Annie at the Transplantable Rose

chuck b. said...

There are things I liked about all of the gardens, but I don't feel like I personally connected to any of them.

Garden 1 is nice for cramming in lots of plants. But doing that with mountain tropicals and semi-tropicals is the easiest thing in the world in San Francisco. I enjoyed visiting this garden, but I wouldn't want to spend a long periods of time in it.

Garden #2 was too tidy and non-gardeny. I appreciate the challenges this garden design resolved, but it wasn't a place I'd want to spend a lot of time in myself. I loooved the stonework.

Garden #3 had a one-hundred-year-old rhododendron and greenhouse! I *love* that you can find stuff like that in San Francisco. Otherwise, I felt there was too much hardscape and not enough plants (I couldn't capture that in a picture). If I had that garden, I would take up the hardscape (except for that around the old rhodies) and plant it up some more. It seemed weird to have such an underutilized greenhouse. I'd be growing huge ariads, and warm-season vegetables in there like eggplant and melon--crops you can not grow in San Francisco. I would even take up orchids, and I don't care for orchids much.

Garden #4 was closest to my heart--with its lightly managed perennials set against the rugged outcrop. Love it. Envy it. But I would probably manage it more, and feel a huuuge imperative to plant native species--at least as the garden's backbone. Then I would showcase the perennials and garden flowers as elements that existed distinct from the native background. But this was definitely the garden where you'd pull up a chair and a glass of lemonade to read a book and watch the butterflies.

Garden #5 was very hip and urban and colorful, and *very* San Francisco, imo. This garden has to win for a variety of obvious reasons. If I had this garden, I would add in huckleberry, salal, spicebush, and lots of quamash.

What these gardens have that mine lacks is *establishment*. In a few years, I'll have big plants and strong focal points. Right now, I think I've got good bones, and some good starts. It's a bit of a waiting game with close observation being paid to what works and doesn't, and why, etc.

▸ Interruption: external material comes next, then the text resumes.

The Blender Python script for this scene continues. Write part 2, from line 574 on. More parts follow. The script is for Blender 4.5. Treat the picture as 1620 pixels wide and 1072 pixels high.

My garden is unwelcoming to more than 2 or 3 people at a time. Which is kind of how Guy and I are! We don't entertain, and I would feel weird having a bunch of strangers traipsing through my property. If it was possible to invite just friends and blog commenters over for open garden day, that would be fine, but I would never open my doors to the public. Guy, on the other hand, was very upbeat about us doing exactly that in a number of years.

Annie, you're so right. I do feel enabled! But empowering is so much more...empowering! Enabled makes it sounds like there's something wrong with me! :)

chuck b. said...

Plus, Garden #5 is so socially oriented, with it's landscape in the round, bar, bbq, disco ball... you'd feel lonely if you were in it alone. Where are all the people?


Garden #4 had a big grassy expanse before you got to the perennial beds, so you could socialize on that, or not. It's more versatile. A hardscape area close to the house, with grass behond that, and untamed perennials beyond that would be close to ideal.

Annie in Austin said...

Okay, enabled and Empowered. Thank you for the additional commentary on the tour gardens. It would be hard to resist wanting that open slope in number 4, with the edge of the garden sliding up to the view.

Having the Austin Garden Bloggers come here was great fun. But I can't imagine a public tour - people want something spectacular and unusual for the cost of their ticket - they'd want their money back on the way out of my little suburban-type garden! But you have the bones of the spectacular type, Chuck.

Annie at the Transplantable Rose

lisa said...

Yea, I could never have strangers in my garden! I work so closely with people all week at work (sick people at that), by the time I'm home I don't want to see a bunch of strangers looking to be "wowed". Gardeners are different, and they understand nuances like "work in progress". Chuck, I agree that the last garden is coolest, except for that greenhouse. BTW-thank you, and it WAS a happy Mother's Day!